→ **Work instructions**
Write out the entries again exactly as they are given.

→ **Provided data**
'''
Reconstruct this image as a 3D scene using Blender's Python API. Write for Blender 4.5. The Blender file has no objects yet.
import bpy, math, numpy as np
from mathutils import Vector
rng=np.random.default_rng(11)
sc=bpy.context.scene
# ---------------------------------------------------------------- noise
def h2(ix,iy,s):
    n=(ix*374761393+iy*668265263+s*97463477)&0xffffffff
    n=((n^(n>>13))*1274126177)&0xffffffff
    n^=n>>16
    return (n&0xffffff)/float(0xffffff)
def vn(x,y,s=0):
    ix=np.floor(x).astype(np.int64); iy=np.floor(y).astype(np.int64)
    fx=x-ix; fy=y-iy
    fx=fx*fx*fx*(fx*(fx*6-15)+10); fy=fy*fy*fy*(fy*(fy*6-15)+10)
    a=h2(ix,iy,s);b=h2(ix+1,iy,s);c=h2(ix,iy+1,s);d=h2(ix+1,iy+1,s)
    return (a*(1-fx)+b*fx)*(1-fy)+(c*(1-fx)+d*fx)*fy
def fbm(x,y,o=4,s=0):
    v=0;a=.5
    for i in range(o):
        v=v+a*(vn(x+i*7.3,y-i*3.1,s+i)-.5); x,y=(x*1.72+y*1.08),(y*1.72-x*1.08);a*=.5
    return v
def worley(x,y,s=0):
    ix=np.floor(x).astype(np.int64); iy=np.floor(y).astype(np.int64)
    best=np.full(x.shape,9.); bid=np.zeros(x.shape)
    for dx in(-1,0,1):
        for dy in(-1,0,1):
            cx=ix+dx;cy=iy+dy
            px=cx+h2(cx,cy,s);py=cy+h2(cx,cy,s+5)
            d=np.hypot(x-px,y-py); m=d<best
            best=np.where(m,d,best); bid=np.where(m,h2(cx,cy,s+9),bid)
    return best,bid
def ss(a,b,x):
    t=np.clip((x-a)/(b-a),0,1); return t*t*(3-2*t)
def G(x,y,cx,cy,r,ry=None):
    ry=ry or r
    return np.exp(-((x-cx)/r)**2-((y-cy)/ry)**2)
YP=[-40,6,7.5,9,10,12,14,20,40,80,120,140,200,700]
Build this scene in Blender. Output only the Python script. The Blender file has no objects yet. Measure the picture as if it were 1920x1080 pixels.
'''
→ **The solution**
Reconstruct this image as a 3D scene using Blender's Python API. Write for Blender 4.5. The Blender file has no objects yet.
import bpy, math, numpy as np
from mathutils import Vector
rng=np.random.default_rng(11)
sc=bpy.context.scene
# ---------------------------------------------------------------- noise
def h2(ix,iy,s):
    n=(ix*374761393+iy*668265263+s*97463477)&0xffffffff
    n=((n^(n>>13))*1274126177)&0xffffffff
    n^=n>>16
    return (n&0xffffff)/float(0xffffff)
def vn(x,y,s=0):
    ix=np.floor(x).astype(np.int64); iy=np.floor(y).astype(np.int64)
    fx=x-ix; fy=y-iy
    fx=fx*fx*fx*(fx*(fx*6-15)+10); fy=fy*fy*fy*(fy*(fy*6-15)+10)
    a=h2(ix,iy,s);b=h2(ix+1,iy,s);c=h2(ix,iy+1,s);d=h2(ix+1,iy+1,s)
    return (a*(1-fx)+b*fx)*(1-fy)+(c*(1-fx)+d*fx)*fy
def fbm(x,y,o=4,s=0):
    v=0;a=.5
    for i in range(o):
        v=v+a*(vn(x+i*7.3,y-i*3.1,s+i)-.5); x,y=(x*1.72+y*1.08),(y*1.72-x*1.08);a*=.5
    return v
def worley(x,y,s=0):
    ix=np.floor(x).astype(np.int64); iy=np.floor(y).astype(np.int64)
    best=np.full(x.shape,9.); bid=np.zeros(x.shape)
    for dx in(-1,0,1):
        for dy in(-1,0,1):
            cx=ix+dx;cy=iy+dy
            px=cx+h2(cx,cy,s);py=cy+h2(cx,cy,s+5)
            d=np.hypot(x-px,y-py); m=d<best
            best=np.where(m,d,best); bid=np.where(m,h2(cx,cy,s+9),bid)
    return best,bid
def ss(a,b,x):
    t=np.clip((x-a)/(b-a),0,1); return t*t*(3-2*t)
def G(x,y,cx,cy,r,ry=None):
    ry=ry or r
    return np.exp(-((x-cx)/r)**2-((y-cy)/ry)**2)
YP=[-40,6,7.5,9,10,12,14,20,40,80,120,140,200,700]
Build this scene in Blender. Output only the Python script. The Blender file has no objects yet. Measure the picture as if it were 1920x1080 pixels.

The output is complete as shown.